Début avril, la Guinée a annoncé qu'elle ne pouvait plus subventionner les produits pétroliers, ce qui a provoqué une augmentation de 61% paralysant immédiatement taxis et autobus.
En Guinée-Bissau les prix des carburants ont récemment été multipliés par huit sur fonds de pénurie.
"L'ensemble des pays africains est concerné par cette augmentation des prix en raison de l'effet conjugué de la hausse du pétrole au niveau mondial et de l'urbanisation accélérée des villes qui entraîne une explosion de la demande alimentaire", explique l'économiste sénégalais Moustapha Kassé.
Cette situation a inévitablement conduit à l'expression violente d'un ras-le-bol dans plusieurs pays.
En novembre 2007, des manifestations ont fait un mort et 13 blessés en Mauritanie.
Au Cameroun, la grogne politico-sociale a fait 40 morts fin février.
Plus récemment, des heurts avec des forces de l'ordre ont fait un mort et une dizaine de blessés en Côte d'Ivoire, tandis qu'au Burkina et au Sénégal, de violentes manifestations se sont soldées par l'arrestation de respectivement 200 et 24 personnes.
"L'escalade de troubles sociaux auxquels nous avons assisté au Cameroun, au Burkina Faso, en Mauritanie et au Sénégal pourrait s'étendre à d'autres pays africains", a prévenu Kanayo Nwanza, le vice-président du Fonds International pour le développement Agricole (IFAD), en marge de la réunion d'Addis Abeba.
L'urgence, aggravée par de nombreux appels à la grève, a poussé de nombreux pays à adopter de coûteuses mesures provisoires.
Le Cameroun, le Sénégal, la Côte d'Ivoire et le Burkina Faso ont notamment décidé de suspendre ou diminuer temporairement les droits de douanes et la TVA (Taxe sur la valeur ajoutée) sur certains produits de grande consommation. D'autres, comme le Soudan, mettent en oeuvre des subventions pour certains produits de base.
Fin mars, l'Egypte a suspendu pour six mois ses exportations de riz.
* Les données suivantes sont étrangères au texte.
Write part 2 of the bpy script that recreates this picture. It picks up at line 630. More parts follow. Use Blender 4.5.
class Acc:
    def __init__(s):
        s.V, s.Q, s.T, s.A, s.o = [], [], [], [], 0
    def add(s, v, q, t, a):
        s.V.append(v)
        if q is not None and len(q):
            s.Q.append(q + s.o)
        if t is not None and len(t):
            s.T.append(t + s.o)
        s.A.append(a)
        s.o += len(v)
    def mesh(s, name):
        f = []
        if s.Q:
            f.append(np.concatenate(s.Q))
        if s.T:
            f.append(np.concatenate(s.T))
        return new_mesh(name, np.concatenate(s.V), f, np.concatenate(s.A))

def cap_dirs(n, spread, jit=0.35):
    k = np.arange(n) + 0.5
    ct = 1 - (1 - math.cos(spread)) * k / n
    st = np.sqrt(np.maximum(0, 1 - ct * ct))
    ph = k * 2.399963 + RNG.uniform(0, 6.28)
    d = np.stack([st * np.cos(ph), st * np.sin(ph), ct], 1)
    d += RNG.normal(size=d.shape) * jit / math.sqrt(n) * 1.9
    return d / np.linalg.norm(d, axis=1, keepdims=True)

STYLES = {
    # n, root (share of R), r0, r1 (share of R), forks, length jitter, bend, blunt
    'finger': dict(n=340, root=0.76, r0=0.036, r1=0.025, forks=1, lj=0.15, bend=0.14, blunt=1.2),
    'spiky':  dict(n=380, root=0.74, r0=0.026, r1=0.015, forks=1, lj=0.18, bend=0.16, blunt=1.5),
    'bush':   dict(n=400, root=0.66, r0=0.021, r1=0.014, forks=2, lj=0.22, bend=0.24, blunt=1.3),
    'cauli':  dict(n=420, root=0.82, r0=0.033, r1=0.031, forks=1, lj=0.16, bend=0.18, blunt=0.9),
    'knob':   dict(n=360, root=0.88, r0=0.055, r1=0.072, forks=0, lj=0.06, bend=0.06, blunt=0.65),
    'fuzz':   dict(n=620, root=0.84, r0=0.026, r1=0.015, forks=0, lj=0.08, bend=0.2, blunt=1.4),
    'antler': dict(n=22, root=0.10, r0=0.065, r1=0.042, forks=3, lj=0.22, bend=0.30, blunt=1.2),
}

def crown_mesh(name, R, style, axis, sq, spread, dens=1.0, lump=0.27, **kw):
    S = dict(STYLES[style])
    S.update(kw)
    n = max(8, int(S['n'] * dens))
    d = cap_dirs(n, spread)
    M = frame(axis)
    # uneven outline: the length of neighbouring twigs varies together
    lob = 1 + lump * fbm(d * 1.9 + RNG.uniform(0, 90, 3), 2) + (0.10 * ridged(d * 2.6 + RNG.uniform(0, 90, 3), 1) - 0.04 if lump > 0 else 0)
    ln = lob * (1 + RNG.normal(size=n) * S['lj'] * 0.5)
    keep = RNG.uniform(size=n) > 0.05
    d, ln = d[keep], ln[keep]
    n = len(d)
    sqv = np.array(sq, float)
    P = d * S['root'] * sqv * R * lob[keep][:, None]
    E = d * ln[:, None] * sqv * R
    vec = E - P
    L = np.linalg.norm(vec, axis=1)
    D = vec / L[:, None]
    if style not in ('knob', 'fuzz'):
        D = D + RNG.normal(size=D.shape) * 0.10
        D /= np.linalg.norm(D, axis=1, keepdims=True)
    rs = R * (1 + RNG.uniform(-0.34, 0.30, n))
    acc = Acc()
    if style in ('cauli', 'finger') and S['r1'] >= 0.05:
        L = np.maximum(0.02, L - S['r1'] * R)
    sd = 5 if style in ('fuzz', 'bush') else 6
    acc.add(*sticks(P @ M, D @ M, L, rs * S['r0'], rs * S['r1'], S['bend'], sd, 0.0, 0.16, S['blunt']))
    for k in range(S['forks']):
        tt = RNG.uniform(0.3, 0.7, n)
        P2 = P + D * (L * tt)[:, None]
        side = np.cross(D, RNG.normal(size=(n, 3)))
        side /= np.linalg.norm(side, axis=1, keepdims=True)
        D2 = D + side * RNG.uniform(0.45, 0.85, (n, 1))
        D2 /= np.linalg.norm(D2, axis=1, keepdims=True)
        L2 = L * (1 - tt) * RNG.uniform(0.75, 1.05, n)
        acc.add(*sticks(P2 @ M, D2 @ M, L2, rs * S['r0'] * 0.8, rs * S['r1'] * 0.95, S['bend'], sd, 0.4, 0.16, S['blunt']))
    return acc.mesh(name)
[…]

En Mauritanie, le gouvernement va injecter des denrées de première nécessité sur le marché via une société publique.
A long terme, experts et autorités politiques considèrent que l'unique voie de salut réside dans l'autosuffisance.
A Addis Abeba, les ministres ont appelé à "entamer une réforme agraire pour que les pays produisent des biens alimentaires et non d'exportation comme c'est le cas aujourd'hui".
Ils ont également mis en garde contre une augmentation de la demande intérieure en pétrole et appelé à "rechercher des sources d'énergie alternatives".
Le ministre sénégalais du Commerce Abdourahim Agne a récemment exhorté ses compatriotes à "consommer ce qu'ils produisent pour éviter de continuer à subir la hausse répétée des prix des produits de base importés".
Le gouvernement Sierraléonais a déjà montré l'exemple en annonçant qu'il visait l'autosuffisance du riz d'ici 2009, date à partir de laquelle plus aucune importation ne sera autorisée dans le pays.